6. Memiliki Tujuan Hidup yang Jelas (Fokus Akhirat)
Jika tujuan utama hidup adalah meraih ridha Allah dan kebahagiaan abadi di akhirat, maka semua aktivitas duniawi akan diarahkan untuk mendukung tujuan tersebut. Pendidikan, karir, keluarga, harta, semua akan menjadi sarana, bukan tujuan akhir. Ini akan memberikan arah yang jelas dan mencegah kita tersesat dalam perlombaan dunia.
7. Mengunjungi Orang Sakit dan Kuburan
Rasulullah ﷺ menganjurkan kita untuk mengunjungi orang sakit dan kuburan. Keduanya adalah pengingat kuat akan kerapuhan hidup, kepastian kematian, dan bahwa kita semua akan kembali kepada Allah. Pengalaman ini dapat mengguncang hati dan mengembalikan kesadaran akan prioritas hidup yang sebenarnya.
Kesimpulan: Sebuah Ajakan untuk Berkontemplasi
Surah At-Takasur adalah permata hikmah dari Al-Qur'an yang mengajarkan kita pelajaran mendalam tentang realitas kehidupan dunia dan akhirat. Ia adalah peringatan yang tak lekang oleh waktu, menembus setiap zaman dan kondisi manusia, terutama di era modern yang penuh dengan godaan materialisme dan validasi diri.

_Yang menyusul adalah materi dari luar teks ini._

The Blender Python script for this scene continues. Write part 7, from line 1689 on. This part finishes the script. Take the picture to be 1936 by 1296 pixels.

Inti pesan surah ini adalah bahwa perlombaan dalam memperbanyak hal-hal duniawi—baik itu harta, keturunan, status, atau popularitas—akan melalaikan kita dari tujuan utama penciptaan dan persiapan untuk kehidupan abadi. Kelalaian ini akan berlanjut hingga kita semua "mengunjungi kuburan," titik akhir sementara dari perjalanan duniawi.

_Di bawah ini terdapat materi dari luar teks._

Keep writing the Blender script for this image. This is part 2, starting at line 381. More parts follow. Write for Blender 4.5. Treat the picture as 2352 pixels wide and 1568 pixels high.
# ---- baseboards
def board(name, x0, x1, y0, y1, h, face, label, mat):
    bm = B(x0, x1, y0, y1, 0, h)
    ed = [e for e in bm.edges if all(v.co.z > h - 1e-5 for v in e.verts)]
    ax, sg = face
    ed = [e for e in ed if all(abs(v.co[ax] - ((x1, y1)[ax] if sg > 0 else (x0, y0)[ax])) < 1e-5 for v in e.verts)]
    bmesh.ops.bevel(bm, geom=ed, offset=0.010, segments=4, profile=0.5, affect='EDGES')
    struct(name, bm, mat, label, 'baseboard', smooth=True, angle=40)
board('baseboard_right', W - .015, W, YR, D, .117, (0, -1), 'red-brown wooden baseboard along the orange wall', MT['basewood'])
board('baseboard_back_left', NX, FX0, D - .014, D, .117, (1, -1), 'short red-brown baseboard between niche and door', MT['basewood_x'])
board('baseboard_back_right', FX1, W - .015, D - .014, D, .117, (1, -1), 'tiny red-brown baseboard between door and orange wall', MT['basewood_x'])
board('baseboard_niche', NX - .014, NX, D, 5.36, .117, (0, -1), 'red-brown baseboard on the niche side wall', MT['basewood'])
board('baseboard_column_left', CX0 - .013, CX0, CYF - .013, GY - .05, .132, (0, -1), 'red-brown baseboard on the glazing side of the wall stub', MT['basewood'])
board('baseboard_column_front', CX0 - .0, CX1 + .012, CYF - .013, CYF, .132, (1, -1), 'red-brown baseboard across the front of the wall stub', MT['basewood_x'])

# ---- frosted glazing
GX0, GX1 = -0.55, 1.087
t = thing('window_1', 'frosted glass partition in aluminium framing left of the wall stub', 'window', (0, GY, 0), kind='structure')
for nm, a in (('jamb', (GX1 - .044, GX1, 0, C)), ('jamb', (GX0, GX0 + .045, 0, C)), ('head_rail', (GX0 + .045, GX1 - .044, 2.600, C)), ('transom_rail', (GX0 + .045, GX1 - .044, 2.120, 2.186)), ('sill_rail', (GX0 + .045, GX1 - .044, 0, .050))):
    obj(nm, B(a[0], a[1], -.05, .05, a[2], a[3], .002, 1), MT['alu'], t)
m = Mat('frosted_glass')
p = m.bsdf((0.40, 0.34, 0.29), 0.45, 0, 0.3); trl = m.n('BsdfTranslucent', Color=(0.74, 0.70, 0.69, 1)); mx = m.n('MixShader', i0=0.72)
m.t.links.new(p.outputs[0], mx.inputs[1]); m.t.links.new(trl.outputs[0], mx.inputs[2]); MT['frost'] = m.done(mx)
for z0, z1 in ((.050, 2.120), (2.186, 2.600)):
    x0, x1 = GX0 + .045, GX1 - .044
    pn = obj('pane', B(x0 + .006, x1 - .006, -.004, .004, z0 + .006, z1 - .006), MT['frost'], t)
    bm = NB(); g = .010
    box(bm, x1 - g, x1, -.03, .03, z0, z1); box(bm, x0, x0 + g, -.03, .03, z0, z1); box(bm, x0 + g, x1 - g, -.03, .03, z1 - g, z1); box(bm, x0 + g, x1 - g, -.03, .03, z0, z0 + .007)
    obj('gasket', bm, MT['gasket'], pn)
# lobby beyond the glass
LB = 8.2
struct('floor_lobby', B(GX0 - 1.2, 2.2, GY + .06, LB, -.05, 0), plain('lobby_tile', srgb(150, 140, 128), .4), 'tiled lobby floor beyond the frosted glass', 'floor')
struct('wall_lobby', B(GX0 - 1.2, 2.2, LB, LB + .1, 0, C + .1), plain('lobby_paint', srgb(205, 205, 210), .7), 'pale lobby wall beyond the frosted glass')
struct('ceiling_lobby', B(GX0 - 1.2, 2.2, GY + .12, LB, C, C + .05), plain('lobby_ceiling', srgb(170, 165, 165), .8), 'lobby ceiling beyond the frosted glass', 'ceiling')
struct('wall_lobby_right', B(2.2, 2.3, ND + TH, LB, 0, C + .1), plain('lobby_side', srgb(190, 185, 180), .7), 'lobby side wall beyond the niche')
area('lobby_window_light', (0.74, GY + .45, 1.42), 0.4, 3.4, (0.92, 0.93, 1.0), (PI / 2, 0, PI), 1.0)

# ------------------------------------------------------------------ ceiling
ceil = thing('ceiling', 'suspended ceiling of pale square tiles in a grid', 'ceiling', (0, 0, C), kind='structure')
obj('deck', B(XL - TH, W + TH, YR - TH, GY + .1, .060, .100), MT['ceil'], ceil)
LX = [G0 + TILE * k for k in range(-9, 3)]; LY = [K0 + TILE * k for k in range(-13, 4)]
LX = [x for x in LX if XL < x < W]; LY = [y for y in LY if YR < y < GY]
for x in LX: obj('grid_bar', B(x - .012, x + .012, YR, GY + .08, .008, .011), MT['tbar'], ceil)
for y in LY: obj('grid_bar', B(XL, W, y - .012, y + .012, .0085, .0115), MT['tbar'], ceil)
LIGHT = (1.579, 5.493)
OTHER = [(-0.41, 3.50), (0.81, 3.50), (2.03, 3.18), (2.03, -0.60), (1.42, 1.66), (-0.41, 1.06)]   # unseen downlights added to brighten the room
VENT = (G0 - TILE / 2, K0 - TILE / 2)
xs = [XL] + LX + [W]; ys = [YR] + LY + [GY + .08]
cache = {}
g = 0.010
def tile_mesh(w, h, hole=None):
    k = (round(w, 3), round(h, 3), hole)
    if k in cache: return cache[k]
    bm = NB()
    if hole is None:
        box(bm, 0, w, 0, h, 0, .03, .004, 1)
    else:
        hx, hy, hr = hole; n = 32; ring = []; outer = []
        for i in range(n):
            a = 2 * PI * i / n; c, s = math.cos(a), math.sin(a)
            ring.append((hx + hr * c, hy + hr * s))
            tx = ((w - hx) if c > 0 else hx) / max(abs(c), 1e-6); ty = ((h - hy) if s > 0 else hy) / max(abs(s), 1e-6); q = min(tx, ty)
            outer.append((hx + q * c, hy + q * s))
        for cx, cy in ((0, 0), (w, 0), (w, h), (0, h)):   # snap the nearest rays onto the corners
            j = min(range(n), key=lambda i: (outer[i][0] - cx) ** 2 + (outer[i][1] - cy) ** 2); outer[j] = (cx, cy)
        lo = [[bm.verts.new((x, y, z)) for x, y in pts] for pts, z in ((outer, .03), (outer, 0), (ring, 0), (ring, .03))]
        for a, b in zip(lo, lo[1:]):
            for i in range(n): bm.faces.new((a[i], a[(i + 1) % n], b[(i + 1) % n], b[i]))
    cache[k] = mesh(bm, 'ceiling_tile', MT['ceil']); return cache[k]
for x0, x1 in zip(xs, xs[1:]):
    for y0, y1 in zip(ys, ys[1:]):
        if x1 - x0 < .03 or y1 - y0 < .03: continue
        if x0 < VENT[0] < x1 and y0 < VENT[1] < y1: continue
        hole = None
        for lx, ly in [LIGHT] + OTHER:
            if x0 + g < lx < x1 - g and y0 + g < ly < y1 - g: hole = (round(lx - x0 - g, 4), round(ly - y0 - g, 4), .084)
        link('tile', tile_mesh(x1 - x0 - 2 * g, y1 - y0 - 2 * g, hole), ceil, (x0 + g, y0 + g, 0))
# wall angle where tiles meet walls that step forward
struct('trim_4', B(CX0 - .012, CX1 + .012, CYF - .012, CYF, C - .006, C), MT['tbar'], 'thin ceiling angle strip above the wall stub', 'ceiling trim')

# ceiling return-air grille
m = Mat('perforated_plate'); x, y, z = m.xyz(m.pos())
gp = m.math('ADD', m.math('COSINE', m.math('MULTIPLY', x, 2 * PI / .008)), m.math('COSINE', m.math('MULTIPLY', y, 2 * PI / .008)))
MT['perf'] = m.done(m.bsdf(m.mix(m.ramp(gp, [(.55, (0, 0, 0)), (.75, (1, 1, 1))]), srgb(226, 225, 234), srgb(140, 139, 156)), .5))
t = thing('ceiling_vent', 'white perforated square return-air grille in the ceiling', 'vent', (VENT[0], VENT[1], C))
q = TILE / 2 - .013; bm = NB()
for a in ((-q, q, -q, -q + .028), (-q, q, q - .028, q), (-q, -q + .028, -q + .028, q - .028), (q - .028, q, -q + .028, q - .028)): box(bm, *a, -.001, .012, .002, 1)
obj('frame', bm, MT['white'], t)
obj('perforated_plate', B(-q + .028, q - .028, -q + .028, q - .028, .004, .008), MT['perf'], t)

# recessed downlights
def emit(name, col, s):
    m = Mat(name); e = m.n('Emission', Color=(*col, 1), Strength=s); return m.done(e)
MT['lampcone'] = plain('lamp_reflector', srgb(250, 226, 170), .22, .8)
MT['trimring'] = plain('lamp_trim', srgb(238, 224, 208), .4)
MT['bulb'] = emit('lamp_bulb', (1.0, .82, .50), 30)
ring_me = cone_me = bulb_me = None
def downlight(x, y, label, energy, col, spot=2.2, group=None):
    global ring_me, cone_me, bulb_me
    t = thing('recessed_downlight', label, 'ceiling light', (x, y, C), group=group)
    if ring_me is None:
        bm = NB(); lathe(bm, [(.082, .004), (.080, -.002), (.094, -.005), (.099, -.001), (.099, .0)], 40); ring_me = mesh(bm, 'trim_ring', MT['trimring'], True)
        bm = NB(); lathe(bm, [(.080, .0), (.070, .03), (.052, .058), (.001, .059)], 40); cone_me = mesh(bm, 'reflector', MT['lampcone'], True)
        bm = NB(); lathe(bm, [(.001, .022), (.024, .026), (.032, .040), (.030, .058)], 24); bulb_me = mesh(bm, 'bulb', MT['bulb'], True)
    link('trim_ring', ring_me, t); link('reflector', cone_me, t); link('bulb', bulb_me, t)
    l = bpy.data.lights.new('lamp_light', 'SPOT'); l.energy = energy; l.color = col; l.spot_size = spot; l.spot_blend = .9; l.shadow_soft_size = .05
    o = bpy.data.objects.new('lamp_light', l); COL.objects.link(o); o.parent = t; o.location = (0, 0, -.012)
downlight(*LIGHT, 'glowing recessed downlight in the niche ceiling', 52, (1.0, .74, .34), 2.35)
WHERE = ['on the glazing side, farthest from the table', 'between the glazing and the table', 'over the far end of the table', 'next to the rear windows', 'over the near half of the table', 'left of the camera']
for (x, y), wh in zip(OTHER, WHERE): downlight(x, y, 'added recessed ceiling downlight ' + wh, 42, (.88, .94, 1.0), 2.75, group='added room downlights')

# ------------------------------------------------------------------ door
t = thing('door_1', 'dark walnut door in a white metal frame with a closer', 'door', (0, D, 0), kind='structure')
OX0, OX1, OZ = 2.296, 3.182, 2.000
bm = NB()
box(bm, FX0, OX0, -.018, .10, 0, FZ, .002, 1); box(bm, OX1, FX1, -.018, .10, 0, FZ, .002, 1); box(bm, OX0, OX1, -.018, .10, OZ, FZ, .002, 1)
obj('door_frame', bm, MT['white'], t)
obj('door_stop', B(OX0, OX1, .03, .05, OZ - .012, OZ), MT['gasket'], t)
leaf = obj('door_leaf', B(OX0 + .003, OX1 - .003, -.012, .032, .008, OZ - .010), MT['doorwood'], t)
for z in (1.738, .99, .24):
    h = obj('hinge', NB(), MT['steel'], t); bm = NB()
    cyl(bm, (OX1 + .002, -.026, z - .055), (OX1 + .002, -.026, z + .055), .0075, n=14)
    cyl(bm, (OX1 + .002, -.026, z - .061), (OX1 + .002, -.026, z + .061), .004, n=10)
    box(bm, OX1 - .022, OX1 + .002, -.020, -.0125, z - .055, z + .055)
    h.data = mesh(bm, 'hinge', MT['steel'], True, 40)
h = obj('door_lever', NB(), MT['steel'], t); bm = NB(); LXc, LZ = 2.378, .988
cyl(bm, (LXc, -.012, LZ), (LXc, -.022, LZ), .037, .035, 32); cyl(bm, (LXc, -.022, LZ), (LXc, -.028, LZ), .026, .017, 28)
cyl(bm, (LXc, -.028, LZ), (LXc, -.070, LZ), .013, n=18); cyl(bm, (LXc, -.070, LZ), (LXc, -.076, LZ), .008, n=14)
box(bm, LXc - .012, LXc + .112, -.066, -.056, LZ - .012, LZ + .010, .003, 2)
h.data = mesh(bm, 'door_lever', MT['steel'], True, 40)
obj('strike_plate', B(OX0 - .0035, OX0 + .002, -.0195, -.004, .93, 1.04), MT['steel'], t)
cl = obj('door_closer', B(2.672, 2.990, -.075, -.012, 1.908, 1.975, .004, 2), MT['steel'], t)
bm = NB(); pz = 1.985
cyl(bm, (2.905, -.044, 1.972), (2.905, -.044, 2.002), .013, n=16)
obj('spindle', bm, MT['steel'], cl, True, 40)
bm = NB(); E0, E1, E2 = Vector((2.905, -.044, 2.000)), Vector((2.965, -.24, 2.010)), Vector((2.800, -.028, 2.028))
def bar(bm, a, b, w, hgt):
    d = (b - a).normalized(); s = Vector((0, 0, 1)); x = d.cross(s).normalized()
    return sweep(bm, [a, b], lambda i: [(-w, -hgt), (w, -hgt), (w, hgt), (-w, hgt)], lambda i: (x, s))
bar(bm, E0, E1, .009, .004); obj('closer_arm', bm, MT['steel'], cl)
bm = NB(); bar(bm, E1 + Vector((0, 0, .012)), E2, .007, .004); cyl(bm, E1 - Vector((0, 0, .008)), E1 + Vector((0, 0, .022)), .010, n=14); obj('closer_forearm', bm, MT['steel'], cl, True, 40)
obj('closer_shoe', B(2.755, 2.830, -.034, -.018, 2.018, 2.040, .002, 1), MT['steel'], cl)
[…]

Surah ini menegaskan bahwa pada akhirnya, setiap orang akan mengetahui kebenaran yang pahit, bahkan akan melihat neraka Jahim dengan mata kepala sendiri jika tidak menyadarinya di dunia. Puncaknya, setiap kenikmatan yang diberikan Allah akan dimintai pertanggungjawabannya. Kesehatan, waktu luang, harta, ilmu, keluarga, semua adalah amanah yang harus digunakan sesuai dengan perintah-Nya.
Mari kita jadikan Surah At-Takasur sebagai cermin untuk introspeksi diri, sebagai kompas untuk mengarahkan kembali prioritas hidup kita. Bukan berarti menolak dunia, tetapi menempatkan dunia pada tempatnya sebagai sarana menuju akhirat. Dengan kesadaran akan kematian, keyakinan mendalam akan akhirat, rasa syukur atas nikmat, dan fokus pada pertanggungjawaban, kita dapat menghindari jebakan takasur dan meraih kebahagiaan sejati di sisi Allah.
Semoga Allah Ta'ala senantiasa membimbing kita untuk memahami, merenungkan, dan mengamalkan ajaran-ajaran mulia dari Al-Qur'an ini dalam setiap aspek kehidupan kita. Amin.